Problem requirements> Wherever a line holds the word "picture", copy that line out.

Source excerpt>
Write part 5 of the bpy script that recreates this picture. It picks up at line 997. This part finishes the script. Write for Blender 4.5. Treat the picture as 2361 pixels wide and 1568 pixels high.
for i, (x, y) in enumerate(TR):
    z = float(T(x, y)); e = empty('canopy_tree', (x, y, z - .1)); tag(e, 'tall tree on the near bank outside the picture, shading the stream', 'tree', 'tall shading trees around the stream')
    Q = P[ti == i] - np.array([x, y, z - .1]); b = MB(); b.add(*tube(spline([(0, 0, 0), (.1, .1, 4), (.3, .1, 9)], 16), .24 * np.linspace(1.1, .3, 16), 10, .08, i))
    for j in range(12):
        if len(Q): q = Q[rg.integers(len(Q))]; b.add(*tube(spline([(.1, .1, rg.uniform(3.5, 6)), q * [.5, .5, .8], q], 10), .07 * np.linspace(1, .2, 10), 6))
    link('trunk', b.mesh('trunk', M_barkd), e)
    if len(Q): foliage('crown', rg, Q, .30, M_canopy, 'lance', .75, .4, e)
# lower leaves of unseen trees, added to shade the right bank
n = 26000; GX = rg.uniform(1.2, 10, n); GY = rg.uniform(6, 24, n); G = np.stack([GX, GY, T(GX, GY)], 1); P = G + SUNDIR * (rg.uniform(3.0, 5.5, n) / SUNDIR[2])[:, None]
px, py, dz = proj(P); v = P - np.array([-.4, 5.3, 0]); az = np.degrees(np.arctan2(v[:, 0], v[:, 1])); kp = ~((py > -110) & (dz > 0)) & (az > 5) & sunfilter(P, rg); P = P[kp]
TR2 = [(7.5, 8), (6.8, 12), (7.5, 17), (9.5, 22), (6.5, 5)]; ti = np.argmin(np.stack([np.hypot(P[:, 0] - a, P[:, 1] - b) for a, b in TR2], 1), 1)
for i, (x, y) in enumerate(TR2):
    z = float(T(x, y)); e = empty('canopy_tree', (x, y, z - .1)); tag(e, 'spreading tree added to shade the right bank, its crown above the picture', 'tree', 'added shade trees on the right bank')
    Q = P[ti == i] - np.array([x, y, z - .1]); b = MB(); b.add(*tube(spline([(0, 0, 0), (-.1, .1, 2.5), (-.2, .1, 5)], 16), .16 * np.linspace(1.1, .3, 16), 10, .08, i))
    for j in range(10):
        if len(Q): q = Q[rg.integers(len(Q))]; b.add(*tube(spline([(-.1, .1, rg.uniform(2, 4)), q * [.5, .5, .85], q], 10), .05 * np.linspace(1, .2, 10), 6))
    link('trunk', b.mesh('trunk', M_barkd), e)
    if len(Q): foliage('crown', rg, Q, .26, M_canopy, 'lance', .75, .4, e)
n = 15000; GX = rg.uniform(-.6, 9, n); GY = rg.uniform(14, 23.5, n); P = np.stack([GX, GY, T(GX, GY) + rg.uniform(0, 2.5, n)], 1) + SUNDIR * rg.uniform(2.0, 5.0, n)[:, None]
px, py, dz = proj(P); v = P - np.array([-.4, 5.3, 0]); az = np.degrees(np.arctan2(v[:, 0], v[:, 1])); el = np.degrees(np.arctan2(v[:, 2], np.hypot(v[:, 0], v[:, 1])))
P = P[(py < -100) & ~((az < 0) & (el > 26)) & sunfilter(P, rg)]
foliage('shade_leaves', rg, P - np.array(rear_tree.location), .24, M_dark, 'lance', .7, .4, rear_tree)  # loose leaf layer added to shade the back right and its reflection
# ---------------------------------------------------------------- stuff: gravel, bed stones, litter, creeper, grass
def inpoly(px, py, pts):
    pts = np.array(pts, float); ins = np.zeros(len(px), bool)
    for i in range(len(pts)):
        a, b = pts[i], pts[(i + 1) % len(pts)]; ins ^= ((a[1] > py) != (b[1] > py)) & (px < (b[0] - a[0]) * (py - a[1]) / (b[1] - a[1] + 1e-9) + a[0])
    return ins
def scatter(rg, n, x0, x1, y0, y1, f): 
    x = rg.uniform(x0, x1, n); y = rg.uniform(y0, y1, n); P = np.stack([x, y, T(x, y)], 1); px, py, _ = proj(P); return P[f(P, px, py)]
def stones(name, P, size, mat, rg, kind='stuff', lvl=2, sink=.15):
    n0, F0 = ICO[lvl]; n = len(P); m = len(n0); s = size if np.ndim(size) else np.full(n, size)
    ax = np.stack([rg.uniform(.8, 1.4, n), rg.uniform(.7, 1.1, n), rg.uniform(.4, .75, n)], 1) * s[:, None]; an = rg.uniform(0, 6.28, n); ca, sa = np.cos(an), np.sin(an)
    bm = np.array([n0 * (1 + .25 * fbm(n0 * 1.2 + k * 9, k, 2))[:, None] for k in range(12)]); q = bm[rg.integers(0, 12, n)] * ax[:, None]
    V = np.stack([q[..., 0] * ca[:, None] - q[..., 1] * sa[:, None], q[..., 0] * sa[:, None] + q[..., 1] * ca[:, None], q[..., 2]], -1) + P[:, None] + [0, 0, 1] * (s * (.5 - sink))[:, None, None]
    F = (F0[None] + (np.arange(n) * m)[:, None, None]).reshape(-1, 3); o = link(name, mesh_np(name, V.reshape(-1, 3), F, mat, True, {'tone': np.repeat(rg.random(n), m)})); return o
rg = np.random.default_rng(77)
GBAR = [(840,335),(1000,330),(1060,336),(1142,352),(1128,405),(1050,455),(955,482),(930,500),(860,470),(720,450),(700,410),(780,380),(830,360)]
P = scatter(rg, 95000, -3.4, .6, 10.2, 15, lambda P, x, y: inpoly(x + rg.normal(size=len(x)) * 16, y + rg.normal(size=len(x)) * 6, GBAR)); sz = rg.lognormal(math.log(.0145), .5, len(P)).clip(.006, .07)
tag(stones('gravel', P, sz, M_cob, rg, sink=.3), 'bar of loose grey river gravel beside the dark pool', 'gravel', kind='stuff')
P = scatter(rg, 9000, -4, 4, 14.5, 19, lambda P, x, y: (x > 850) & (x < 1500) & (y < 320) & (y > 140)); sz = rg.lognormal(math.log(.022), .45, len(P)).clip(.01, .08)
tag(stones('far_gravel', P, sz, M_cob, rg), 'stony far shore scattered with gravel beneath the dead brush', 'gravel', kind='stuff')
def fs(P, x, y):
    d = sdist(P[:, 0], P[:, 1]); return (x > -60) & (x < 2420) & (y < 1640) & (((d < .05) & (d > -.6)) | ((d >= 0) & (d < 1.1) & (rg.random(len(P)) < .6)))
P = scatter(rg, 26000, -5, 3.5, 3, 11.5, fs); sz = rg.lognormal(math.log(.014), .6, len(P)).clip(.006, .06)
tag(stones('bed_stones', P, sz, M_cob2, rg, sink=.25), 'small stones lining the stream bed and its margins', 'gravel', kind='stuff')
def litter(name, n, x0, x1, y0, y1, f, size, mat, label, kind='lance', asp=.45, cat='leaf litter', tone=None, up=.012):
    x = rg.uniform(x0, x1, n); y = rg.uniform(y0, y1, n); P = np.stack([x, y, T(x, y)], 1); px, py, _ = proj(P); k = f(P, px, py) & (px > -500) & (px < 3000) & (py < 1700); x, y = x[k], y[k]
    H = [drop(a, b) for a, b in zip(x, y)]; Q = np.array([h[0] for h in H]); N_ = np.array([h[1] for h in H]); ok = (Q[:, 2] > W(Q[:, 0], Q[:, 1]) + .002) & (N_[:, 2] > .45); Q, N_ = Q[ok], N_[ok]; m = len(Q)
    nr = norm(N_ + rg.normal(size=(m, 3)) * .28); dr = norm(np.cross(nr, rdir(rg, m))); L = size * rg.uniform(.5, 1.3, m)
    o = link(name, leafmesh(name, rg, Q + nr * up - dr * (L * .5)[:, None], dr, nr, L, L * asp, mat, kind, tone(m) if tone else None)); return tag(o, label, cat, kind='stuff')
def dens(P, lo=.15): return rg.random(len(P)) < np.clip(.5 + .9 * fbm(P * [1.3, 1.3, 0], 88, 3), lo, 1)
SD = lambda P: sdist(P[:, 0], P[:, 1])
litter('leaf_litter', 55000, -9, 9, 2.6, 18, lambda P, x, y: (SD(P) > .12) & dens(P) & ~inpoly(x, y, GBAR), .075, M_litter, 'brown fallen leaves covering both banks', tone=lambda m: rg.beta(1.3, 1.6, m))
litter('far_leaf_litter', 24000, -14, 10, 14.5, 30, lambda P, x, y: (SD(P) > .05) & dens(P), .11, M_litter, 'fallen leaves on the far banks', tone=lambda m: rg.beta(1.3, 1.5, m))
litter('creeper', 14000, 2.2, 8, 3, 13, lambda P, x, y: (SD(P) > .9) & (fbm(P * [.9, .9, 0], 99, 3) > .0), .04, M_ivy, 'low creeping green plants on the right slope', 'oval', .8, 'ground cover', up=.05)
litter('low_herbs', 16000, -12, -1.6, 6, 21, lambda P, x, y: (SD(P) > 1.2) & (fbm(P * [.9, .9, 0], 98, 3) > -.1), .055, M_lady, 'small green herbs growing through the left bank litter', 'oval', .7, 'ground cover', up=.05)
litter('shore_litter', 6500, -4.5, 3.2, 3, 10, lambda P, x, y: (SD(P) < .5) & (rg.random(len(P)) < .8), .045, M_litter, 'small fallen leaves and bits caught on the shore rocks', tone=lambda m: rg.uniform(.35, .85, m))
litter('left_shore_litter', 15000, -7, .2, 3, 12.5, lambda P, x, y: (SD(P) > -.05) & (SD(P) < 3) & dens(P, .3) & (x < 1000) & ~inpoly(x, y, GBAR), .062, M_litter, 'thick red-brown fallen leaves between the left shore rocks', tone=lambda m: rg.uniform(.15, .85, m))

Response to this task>
Write part 5 of the bpy script that recreates this picture. It picks up at line 997. This part finishes the script. Write for Blender 4.5. Treat the picture as 2361 pixels wide and 1568 pixels high.
    z = float(T(x, y)); e = empty('canopy_tree', (x, y, z - .1)); tag(e, 'tall tree on the near bank outside the picture, shading the stream', 'tree', 'tall shading trees around the stream')
    z = float(T(x, y)); e = empty('canopy_tree', (x, y, z - .1)); tag(e, 'spreading tree added to shade the right bank, its crown above the picture', 'tree', 'added shade trees on the right bank')